== Supplied material ==
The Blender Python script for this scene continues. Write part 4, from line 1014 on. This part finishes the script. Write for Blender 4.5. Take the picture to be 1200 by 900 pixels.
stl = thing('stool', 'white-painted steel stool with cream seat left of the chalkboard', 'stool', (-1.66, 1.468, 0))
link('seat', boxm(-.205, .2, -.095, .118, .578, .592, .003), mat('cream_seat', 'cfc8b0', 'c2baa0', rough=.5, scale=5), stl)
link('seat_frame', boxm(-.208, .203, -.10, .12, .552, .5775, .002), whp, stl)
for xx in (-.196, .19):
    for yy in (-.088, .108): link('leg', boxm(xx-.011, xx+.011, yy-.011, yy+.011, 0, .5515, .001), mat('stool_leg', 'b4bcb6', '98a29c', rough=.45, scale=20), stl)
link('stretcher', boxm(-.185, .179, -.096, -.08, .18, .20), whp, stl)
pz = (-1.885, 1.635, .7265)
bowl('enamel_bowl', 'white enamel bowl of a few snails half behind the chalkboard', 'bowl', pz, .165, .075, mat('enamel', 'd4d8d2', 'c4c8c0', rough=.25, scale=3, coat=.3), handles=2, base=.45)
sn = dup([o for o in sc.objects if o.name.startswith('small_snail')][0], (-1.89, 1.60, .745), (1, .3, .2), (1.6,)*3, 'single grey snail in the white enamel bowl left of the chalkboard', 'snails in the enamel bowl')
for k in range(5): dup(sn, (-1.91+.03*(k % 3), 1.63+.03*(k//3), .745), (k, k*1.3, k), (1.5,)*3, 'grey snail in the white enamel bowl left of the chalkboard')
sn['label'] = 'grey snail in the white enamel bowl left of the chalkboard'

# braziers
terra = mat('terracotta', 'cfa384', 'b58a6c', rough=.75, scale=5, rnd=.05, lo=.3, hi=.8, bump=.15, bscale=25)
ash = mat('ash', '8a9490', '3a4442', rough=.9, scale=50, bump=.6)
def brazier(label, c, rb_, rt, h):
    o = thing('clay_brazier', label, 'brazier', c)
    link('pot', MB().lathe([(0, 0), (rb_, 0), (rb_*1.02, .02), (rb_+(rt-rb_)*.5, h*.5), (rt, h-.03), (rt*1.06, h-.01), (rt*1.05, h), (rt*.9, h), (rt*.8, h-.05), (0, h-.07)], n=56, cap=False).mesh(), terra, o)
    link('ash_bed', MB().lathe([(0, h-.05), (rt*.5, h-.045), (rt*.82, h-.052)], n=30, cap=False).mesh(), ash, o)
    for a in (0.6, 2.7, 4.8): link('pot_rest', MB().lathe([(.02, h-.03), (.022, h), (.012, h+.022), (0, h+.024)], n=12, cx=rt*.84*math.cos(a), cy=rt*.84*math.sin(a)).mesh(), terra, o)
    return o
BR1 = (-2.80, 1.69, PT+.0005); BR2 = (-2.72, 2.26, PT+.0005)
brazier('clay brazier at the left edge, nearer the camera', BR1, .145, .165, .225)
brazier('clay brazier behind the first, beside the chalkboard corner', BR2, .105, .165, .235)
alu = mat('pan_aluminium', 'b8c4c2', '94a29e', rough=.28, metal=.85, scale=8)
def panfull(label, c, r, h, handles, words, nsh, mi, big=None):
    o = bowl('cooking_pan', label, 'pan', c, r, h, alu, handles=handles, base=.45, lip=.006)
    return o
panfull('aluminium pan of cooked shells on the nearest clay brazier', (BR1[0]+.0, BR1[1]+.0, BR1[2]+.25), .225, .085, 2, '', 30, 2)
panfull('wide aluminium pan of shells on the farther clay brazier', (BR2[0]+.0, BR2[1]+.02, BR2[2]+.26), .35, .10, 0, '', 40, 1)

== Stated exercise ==
Using the listing above, retype each line exactly.

== Task output ==
The Blender Python script for this scene continues. Write part 4, from line 1014 on. This part finishes the script. Write for Blender 4.5. Take the picture to be 1200 by 900 pixels.
stl = thing('stool', 'white-painted steel stool with cream seat left of the chalkboard', 'stool', (-1.66, 1.468, 0))
link('seat', boxm(-.205, .2, -.095, .118, .578, .592, .003), mat('cream_seat', 'cfc8b0', 'c2baa0', rough=.5, scale=5), stl)
link('seat_frame', boxm(-.208, .203, -.10, .12, .552, .5775, .002), whp, stl)
for xx in (-.196, .19):
    for yy in (-.088, .108): link('leg', boxm(xx-.011, xx+.011, yy-.011, yy+.011, 0, .5515, .001), mat('stool_leg', 'b4bcb6', '98a29c', rough=.45, scale=20), stl)
link('stretcher', boxm(-.185, .179, -.096, -.08, .18, .20), whp, stl)
pz = (-1.885, 1.635, .7265)
bowl('enamel_bowl', 'white enamel bowl of a few snails half behind the chalkboard', 'bowl', pz, .165, .075, mat('enamel', 'd4d8d2', 'c4c8c0', rough=.25, scale=3, coat=.3), handles=2, base=.45)
sn = dup([o for o in sc.objects if o.name.startswith('small_snail')][0], (-1.89, 1.60, .745), (1, .3, .2), (1.6,)*3, 'single grey snail in the white enamel bowl left of the chalkboard', 'snails in the enamel bowl')
for k in range(5): dup(sn, (-1.91+.03*(k % 3), 1.63+.03*(k//3), .745), (k, k*1.3, k), (1.5,)*3, 'grey snail in the white enamel bowl left of the chalkboard')
sn['label'] = 'grey snail in the white enamel bowl left of the chalkboard'

# braziers
terra = mat('terracotta', 'cfa384', 'b58a6c', rough=.75, scale=5, rnd=.05, lo=.3, hi=.8, bump=.15, bscale=25)
ash = mat('ash', '8a9490', '3a4442', rough=.9, scale=50, bump=.6)
def brazier(label, c, rb_, rt, h):
    o = thing('clay_brazier', label, 'brazier', c)
    link('pot', MB().lathe([(0, 0), (rb_, 0), (rb_*1.02, .02), (rb_+(rt-rb_)*.5, h*.5), (rt, h-.03), (rt*1.06, h-.01), (rt*1.05, h), (rt*.9, h), (rt*.8, h-.05), (0, h-.07)], n=56, cap=False).mesh(), terra, o)
    link('ash_bed', MB().lathe([(0, h-.05), (rt*.5, h-.045), (rt*.82, h-.052)], n=30, cap=False).mesh(), ash, o)
    for a in (0.6, 2.7, 4.8): link('pot_rest', MB().lathe([(.02, h-.03), (.022, h), (.012, h+.022), (0, h+.024)], n=12, cx=rt*.84*math.cos(a), cy=rt*.84*math.sin(a)).mesh(), terra, o)
    return o
BR1 = (-2.80, 1.69, PT+.0005); BR2 = (-2.72, 2.26, PT+.0005)
brazier('clay brazier at the left edge, nearer the camera', BR1, .145, .165, .225)
brazier('clay brazier behind the first, beside the chalkboard corner', BR2, .105, .165, .235)
alu = mat('pan_aluminium', 'b8c4c2', '94a29e', rough=.28, metal=.85, scale=8)
def panfull(label, c, r, h, handles, words, nsh, mi, big=None):
    o = bowl('cooking_pan', label, 'pan', c, r, h, alu, handles=handles, base=.45, lip=.006)
    return o
panfull('aluminium pan of cooked shells on the nearest clay brazier', (BR1[0]+.0, BR1[1]+.0, BR1[2]+.25), .225, .085, 2, '', 30, 2)
panfull('wide aluminium pan of shells on the farther clay brazier', (BR2[0]+.0, BR2[1]+.02, BR2[2]+.26), .35, .10, 0, '', 40, 1)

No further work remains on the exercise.